Eski bir kalenin taş duvarları arasında, sanatçının siyaset, kültür, aktivizm ve toplum dünyasından tanıdık yüzleri resmettiği 33’ten fazla büyük boy portre sergilenecek.
Gerçeğin ötesine geçen bir hassasiyet
Zülfikar’ın çoğunlukla kurşun kalem ve keten yağı ile ürettiği eserleri, foto-gerçekçiliğin ötesine geçen bir derinlik taşıyor. Onun portreleri yalnızca yüzleri değil, insanın iç dünyasını, direncini ve kimliğini görünür kılıyor. Her çizgi, her gölge, tarihin ve duyguların sessiz bir tanığı gibi izleyiciye bakıyor.
Sanatçının kendi sözleriyle: “Yüz her şeyi anlatır: Tarih, duygu, deneyim. Ben insanı görünür kılmak istiyorum – sadece dışını değil, içinde yaşayanı da.”
Toplumsal duyarlılığın sanatsal yansıması
Zülfikar’ın sanatı, bireysel bir portre çalışmasının ötesinde insan hakları, göç, ifade özgürlüğü ve sosyal eşitsizlik gibi temaları odağına alıyor.
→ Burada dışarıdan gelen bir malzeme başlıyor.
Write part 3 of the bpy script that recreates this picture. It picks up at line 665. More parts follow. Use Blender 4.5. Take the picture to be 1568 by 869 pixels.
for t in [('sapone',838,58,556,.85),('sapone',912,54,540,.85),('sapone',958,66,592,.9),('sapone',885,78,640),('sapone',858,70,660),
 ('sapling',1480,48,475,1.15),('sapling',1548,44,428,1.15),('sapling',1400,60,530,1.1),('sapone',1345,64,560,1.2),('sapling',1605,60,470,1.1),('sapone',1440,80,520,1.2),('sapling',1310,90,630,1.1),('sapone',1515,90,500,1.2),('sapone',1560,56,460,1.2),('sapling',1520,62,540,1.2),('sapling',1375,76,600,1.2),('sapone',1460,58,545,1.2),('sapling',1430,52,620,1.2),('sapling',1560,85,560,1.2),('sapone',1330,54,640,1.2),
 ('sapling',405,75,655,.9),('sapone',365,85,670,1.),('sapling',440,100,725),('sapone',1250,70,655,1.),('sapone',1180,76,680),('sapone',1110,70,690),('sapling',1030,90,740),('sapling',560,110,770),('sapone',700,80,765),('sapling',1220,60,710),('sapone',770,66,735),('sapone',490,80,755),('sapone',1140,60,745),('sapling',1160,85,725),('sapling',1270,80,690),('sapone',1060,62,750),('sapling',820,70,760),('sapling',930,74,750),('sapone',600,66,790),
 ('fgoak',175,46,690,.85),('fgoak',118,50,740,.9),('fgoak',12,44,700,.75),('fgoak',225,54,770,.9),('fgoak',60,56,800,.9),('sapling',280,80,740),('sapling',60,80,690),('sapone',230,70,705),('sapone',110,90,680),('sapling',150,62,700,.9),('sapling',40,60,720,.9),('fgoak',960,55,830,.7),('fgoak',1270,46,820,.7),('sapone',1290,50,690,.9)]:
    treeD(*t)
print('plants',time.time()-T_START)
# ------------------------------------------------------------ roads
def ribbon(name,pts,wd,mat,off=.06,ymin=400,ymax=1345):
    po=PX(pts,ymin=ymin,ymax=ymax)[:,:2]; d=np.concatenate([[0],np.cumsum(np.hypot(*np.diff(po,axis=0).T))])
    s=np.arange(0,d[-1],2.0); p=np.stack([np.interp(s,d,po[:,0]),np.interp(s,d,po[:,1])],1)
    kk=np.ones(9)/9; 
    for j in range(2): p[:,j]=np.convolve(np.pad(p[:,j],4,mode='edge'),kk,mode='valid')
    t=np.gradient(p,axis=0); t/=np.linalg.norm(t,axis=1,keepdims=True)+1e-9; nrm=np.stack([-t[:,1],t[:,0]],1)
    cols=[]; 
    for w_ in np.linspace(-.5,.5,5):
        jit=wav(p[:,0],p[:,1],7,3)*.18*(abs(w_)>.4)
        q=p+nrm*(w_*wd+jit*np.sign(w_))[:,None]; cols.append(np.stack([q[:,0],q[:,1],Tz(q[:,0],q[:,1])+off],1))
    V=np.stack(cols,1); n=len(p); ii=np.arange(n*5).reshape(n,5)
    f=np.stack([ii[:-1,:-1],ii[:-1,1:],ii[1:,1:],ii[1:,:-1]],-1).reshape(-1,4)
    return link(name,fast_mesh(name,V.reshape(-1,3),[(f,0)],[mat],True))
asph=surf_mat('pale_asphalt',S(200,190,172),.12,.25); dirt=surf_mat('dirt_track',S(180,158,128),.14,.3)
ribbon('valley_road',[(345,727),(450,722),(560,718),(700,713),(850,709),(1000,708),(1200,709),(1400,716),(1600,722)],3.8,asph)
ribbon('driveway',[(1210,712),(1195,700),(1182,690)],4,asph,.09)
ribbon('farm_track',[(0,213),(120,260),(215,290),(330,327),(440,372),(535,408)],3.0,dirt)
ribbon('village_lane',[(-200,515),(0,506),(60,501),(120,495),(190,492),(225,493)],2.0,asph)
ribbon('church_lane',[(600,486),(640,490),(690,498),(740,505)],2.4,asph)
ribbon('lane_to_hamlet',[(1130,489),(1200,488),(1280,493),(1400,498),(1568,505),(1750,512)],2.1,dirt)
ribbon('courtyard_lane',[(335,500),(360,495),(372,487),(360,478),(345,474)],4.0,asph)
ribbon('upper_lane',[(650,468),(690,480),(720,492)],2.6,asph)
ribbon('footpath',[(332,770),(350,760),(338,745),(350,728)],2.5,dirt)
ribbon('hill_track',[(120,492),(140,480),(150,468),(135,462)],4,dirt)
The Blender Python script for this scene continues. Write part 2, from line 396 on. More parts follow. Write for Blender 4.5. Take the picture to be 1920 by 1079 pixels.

Onun çizgilerinde sessiz ama güçlü bir politik duruş hissediliyor.
Estetik anlayışı ise sade, net ve teknik olarak kusursuz – hız çağında bilinçli bir yavaşlık öneriyor.
Zamanla yoğrulan portreler
Bir portre üzerinde haftalar, hatta aylarca çalışan Zülfikar, anatomiyi, ışığı ve duyguyu kusursuz biçimde birleştiriyor. Ortaya çıkan eserler, hem dingin bir huzur hem de derin bir etki bırakıyor – izleyiciyle resmedilen kişi arasında kurulan sessiz bir diyalog gibi.

Sergi bilgileri
Açılış: Pazar, 2 Kasım 2025 | 11:30 – 13:30
Sergi Tarihleri: 3 – 30 Kasım 2025
Ziyaret Saatleri: Pazartesi – Cuma: 10:00 – 15:00 / Cumartesi – Pazar: 14:00 – 17:00
Yer: Uluslararası Sanat Akademisi Heimbach
Ali Zülfikar’ın “sessiz yansıma” tekniğiyle yarattığı portreler, izleyiciyi yalnızca bir yüzle değil, bir insanlık hikâyesiyle karşı karşıya bırakıyor.